Autenticità: istruzioni per l’uso

«Prepararsi. Il libro delle apparenze» di Sara Marzullo

12 minuti di lettura

Se non lo chiami «tempo per te», perché non sopporti l’ipocrisia, probabilmente dici che «ti stai preparando». Usi lo stesso verbo per dire che stai preparando l’esame, un pasto: ti stai preparando per una prova, per uscire, per essere vista e per presentarti «così come sei».

Il nuovo lavoro di Sara Marzullo è mosso da una domanda, che non intende essere né retorica né tendenziosa. È logico, o accettabile, che l’autenticità richieda una così intensa e meticolosa preparazione? Per chi è, effettivamente, il tempo che passiamo davanti allo specchio? In parte, questa nuova analisi riprende le fila di un discorso l’autrice aveva iniziato in Sad girl. La ragazza come teoria, uscito nel 2024. La costruzione della femminilità, in particolare di quella femminilità specifica a cui si fa sempre più spesso riferimento come girlhood, viene riproposta come questione problematica.

In Prepararsi. Il libro delle apparenze, pubblicato da 66thand2nd, Sara Marzullo torna ad interrogare il lettore, supportata da una nutrita e fondamentale bibliografia, scandagliando la questione delle apparenze con una voce coinvolta, nel migliore dei sensi possibili. (Sarebbe faticoso farsi raccontare la spinosità della questione delle apparenze da qualcuno che non sia disposto ad ammettere la quantità di tempo che passa davanti allo specchio).

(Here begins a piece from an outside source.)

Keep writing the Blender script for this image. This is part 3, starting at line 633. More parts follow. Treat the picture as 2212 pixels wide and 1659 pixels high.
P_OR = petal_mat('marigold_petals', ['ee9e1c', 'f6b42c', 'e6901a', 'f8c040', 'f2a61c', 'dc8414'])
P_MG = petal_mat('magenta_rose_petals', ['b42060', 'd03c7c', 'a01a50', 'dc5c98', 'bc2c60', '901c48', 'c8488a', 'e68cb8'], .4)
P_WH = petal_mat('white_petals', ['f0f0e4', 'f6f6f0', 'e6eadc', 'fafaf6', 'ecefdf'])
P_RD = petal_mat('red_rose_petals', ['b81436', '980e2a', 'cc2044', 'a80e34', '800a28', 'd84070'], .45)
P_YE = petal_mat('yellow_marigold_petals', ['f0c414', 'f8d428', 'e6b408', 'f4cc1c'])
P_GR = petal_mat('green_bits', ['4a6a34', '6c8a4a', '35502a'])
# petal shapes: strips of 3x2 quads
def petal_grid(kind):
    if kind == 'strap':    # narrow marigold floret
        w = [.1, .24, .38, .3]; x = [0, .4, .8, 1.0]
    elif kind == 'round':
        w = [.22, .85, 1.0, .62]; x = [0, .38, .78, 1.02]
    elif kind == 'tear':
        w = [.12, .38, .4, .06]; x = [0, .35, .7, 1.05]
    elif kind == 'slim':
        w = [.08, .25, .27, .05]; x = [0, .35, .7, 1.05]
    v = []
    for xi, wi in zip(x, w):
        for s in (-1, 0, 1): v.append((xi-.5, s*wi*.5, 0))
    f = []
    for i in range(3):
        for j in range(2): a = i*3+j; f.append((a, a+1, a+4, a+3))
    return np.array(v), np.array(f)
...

La tela di Penelope della rispettabilità

In questo nuovo saggio, Marzullo si impegna in un confronto con il tema delle apparenze e della loro rilevanza. Non è un compito semplice: basti pensare che i primi a riflettere sull’opposizione tra apparenza ed essenza sono, nel VI secolo a.C., i presocratici. Ventisei secoli dopo, non solo la questione continua ad essere rilevante ma, con l’avanzare forsennato e apparentemente inarrestabile della pervasività delle rappresentazioni di ogni genere, si fa sempre più insistente.

Apparire, infatti, non è mai stato così semplice e, al contempo, così complicato. Da una parte, la possibilità di apparire – di mostrarsi – è alla portata di tutti. Dall’altra, il linguaggio sociale delle convenzioni si evolve ad una velocità così repentina che commettere un passo falso non è mai stato così facile. Una tra le svariate soft skill che ogni lavoro ormai prevede, quella di presentarsi al lavoro con il giusto look – non troppo serio ma non eccessivamente casual – è un’abilità che conta forse più delle competenze vere e proprie.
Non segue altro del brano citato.